There have been several recent reports of high-profile incidents of griefing and even an effective "denial of service" (DOS) attack within Second Life. The worst of these shut down the system entirely due to the behavior of in-game scripted objects. In this incident, a self-replicating object did just that: replicated by doubling itself to the point it brought the servers down. DOS from the inside, apparently intentional, using the tools provided by Linden Labs to its users.
According to reports Linden Labs first changed the capabilities of the scripting language to prevent this sort of thing from happening again, but then rolled back that change due to the outcry from honest SL citizens, as it effectively disabled many of the scripted objects they had come to depend on.
So the ultimate solution? Not content with banning the individuals involved (generally acknowledged as ineffective in SL and other virtual worlds/games, given how easy it is to come back again), Linden Labs has called in the FBI.
The only thing that surprises me about this is that more of this level of griefing hasn't been more evident already Early on in Second Life, Randy Farmer made an invisible repeating auto-cannon that fired a hunred rounds per minute and teleported people away, just to illustrate what could be done with the scripting tools available. He could have been much nastier with his creation, but chose to limit the gun's abilities. Since then there have been reports of other local griefing tactics using scripted objects, but nothing major. Perhaps this latest event is an example of a network effect in action: as SL's user numbers climb, the probability of such "attacks" approaches certainty (ref: Hanke's Law). And certainly the attacks won't be this simple or overt in the future. Will the next griefer-object be a cute Trojan puppy that's given away to people, gently self-replicating only when there's no other copy around (so that you can give one to a friend!)... but which, at a pre-appointed time "explodes" -- deleting your clothes, teleporting your character, changing into a bloody pile of gore, or worse?
So here's the bind: in Second Life, the attraction for many is that you can create whatever sort of functional objects you want. And you own what you create... except you really don't. You retain the intellectual property rights, but not surprisingly Linden Labs explicitly retains the ultimate right to delete anything you make in their world. They also retain the right to change the underlying script language, in effect retroactively changing the physics of the world and what can be done in it.
I'm not by any means taking LL to task for providing such open-ended scripting capabilities, nor for protecting themselves by retaining the ultimate ability to change or delete objects. If nothing else this is a courageous experiment, as it gives users abilities unparalleled in any other major virtual world.

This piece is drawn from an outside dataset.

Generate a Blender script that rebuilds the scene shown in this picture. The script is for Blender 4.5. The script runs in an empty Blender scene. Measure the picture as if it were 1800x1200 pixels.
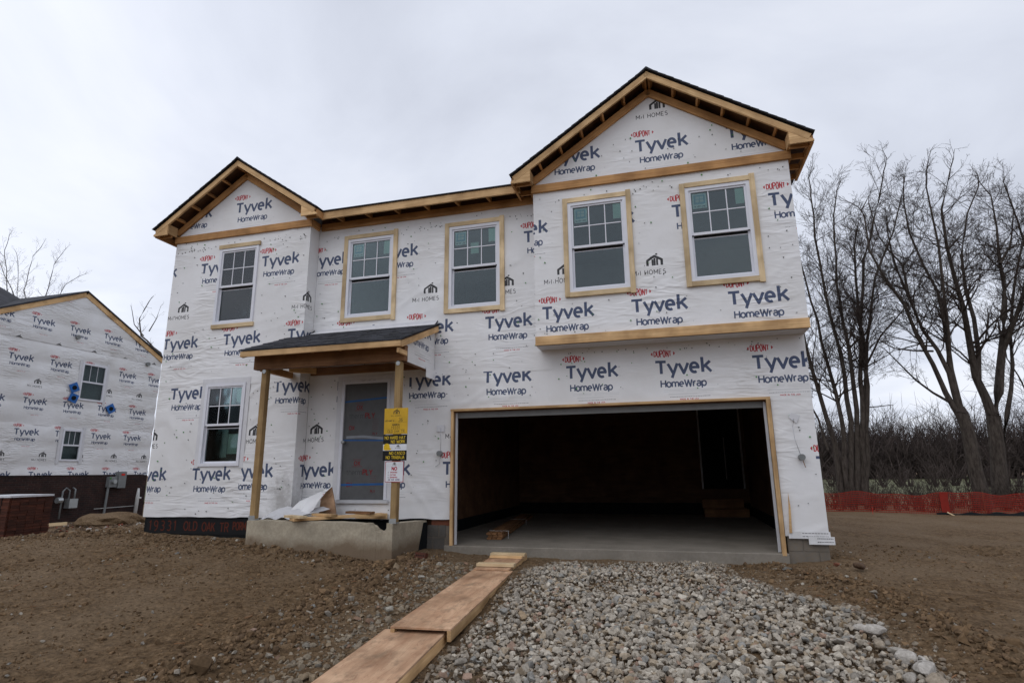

But what does this say about the relationship between user-created content, user-ownership of content, and corporately owned virtual worlds? Can these truly co-exist? Can a virtual "country" (as SL likes to consider itself) exist without an operative constitution and in-world laws and enforcement?
Is there a happy medium that lets people be creative and gives the virtual world the enormous benefits of user-created content, but which protects the bulk of the user populace and doesn't leave them open to self-replicating data bombs, pushed porn objects, teleporting auto-cannons, or even more nefarious objects? Or, despite the siren-song of distributed, freely created content, does the risk of user-created content with scripted functionality ultimately outweigh the potential benefit to the user base and the corporate owners of the world?